("A Boba", de Anita Malfatti - 1915 - 1916)
Duas
notícias do mundo das artes me fizeram pensar muito, recentemente, em Anita Malfatti.
A primeira, diz respeito à obra “A Boba”
(1916), de Anita, que foi escolhida pelo artista, escritor e performer, Wagner
Schwartz, como base para seu mais novo trabalho. Schwartz sofreu violentíssimos
ataques pela performance “La Bête”,
em 2017. Em seu novo projeto, o artista reflete, não propriamente sobre os
ataques que sofreu, mas sobre o corpo que recebeu os ataques. Do mesmo modo, a
obra de Anita representa um corpo muitíssimo atacado que amadurece e evolui no
tempo. O artista reconhece em “A Boba”,
a nação brasileira. Uma nação que tem a violência no governo, mas que também
começa a evoluir e a gerar novos movimentos que nos aproximam uns dos outros.
A segunda
notícia é a do projeto, que anda a todo vapor, para transformar Tarsila do
Amaral em ícone pop nacional, aos moldes de Frida Kahlo. Com isso, creio que nomes
como o de Anita Malfatti também poderão ser resgatados. Anita tem uma história
de vida incomum, assim como Tarsila. Sua obra, no entanto, é considerada de
maior relevância. Anita foi destruída por críticas assim que começou a tentar
mostrar sua arte. Com isso, o Brasil teria perdido sua única chance de ser
realmente modernista. O que sobrou, dizem, foi a arte “programática-ideológica-nacionalista”,
de artistas menores, como Di Cavalcanti, Tarsila do Amaral e Portinari.
Anita
nasceu na cidade de São Paulo, em 1889, com uma atrofia no braço e na mão
direita. Depois de tentativas frustradas para corrigir o problema, aprende a
escrever e a desenhar com a mão esquerda, com ajuda da educadora norte-americana,
Miss Brown. Com a morte do pai, sua mãe, a também norte-americana Eleonora Elizabeth Krug, para garantir
o sustento da família, passa a lecionar idiomas, desenho e pintura em casa.

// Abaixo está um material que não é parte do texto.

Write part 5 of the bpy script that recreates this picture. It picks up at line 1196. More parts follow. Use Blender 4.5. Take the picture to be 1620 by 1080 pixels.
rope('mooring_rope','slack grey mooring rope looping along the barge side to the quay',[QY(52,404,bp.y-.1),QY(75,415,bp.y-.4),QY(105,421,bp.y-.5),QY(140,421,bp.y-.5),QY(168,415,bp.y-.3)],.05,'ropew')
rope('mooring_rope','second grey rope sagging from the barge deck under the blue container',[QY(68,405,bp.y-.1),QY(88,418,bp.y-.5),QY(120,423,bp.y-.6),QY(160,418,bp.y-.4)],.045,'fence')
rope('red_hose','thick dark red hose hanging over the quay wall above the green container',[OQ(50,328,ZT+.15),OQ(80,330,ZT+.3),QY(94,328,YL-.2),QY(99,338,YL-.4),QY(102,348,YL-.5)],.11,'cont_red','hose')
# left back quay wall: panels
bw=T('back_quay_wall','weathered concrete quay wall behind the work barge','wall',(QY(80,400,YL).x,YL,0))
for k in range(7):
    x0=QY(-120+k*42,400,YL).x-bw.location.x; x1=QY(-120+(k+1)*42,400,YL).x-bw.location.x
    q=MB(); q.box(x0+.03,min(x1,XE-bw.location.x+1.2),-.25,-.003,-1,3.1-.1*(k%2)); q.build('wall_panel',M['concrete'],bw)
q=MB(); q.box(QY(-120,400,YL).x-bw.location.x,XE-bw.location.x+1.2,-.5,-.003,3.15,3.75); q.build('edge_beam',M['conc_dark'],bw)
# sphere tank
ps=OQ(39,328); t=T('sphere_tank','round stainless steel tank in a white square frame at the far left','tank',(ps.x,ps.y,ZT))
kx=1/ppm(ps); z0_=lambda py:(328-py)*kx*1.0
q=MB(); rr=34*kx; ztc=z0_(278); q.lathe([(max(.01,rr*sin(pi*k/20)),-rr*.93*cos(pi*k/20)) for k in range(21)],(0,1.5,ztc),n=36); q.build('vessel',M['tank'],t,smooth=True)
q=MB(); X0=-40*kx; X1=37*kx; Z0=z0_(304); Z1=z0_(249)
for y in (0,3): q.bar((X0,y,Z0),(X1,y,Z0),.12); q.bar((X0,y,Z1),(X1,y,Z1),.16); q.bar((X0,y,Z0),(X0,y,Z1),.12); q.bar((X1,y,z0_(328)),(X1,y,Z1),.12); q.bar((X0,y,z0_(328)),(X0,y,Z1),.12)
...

Anita passa a maior parte de seu tempo de criança nas aulas da mãe. Aos 13
anos, sem saber o que realmente queria da vida, decide se suicidar num trilho
de trem, próximo da estação da Barra Funda. Segundo a própria Anita, tal
incidente foi fundamental para alavancar sua carreira artística:
“Eu tinha 13 anos, e sofria porque não
sabia que rumo tomar na vida. Nada ainda me revelara o fundo da minha
sensibilidade [...] Resolvi, então, me submeter a uma estranha experiência:
sofrer a sensação absorvente da morte. Achava que uma forte emoção, que me
aproximasse violentamente do perigo, me daria a decifração definitiva da minha
personalidade. E veja o que fiz. Nossa casa ficava próxima da estação da Barra
Funda. Um dia saí de casa, amarrei fortemente as minhas tranças de menina,
deitei-me debaixo dos dormentes e esperei o trem passar por cima de mim. Foi
uma coisa horrível, indescritível. O barulho ensurdecedor, a deslocação de ar,
a temperatura asfixiante deram-me uma impressão de delírio e de loucura. E eu
via cores, cores e cores riscando o espaço, cores que eu desejaria fixar para
sempre na retina assombrada. Foi a revelação: voltei decidida a me dedicar à
pintura.”
Depois
disso, com financiamento de um tio, Anita estudou arte por 4 anos em Berlim, na
Alemanha. De volta ao Brasil, a artista realiza uma exposição para pleitear uma
bolsa de estudos na França. O senador José de Freitas Valle, de quem dependia a
concessão da bolsa, visita a exposição e não gosta das obras de Anita, chegando
a criticá-las publicamente.
Entre
1915 e 1916, mais uma vez financiada pelo tio, Anita estuda arte em Nova York.
Ao retornar ao Brasil, em 1917, a artista reune 53 obras de influencia
expressionista para a “Exposição de Pintura Moderna Anita Malfatti”. A exposição
é duramente criticada por Monteiro Lobato, mas torna-se um marco para o
movimento modernista brasileiro. As críticas não impediram que Anita, mais
tarde, ilustrasse livros de Monteiro Lobato.
Em
1923, aos 33 anos de idade, Anita ganha uma bolsa para estudar arte na França,
onde permanece por cinco anos. Novamente no Brasil, em 1928, realiza sua quarta
exposição individual. Depois dessa exposição, Anita dedica-se ao ensino
escolar, trabalha na Escola Normal Americana e também na Escola Normal do
Mackenzie College. Em 1933, Anita instala seu ateliê no bairro de Higienópolis,
onde leciona pintura, inclusive para Oswald de Andrade Filho.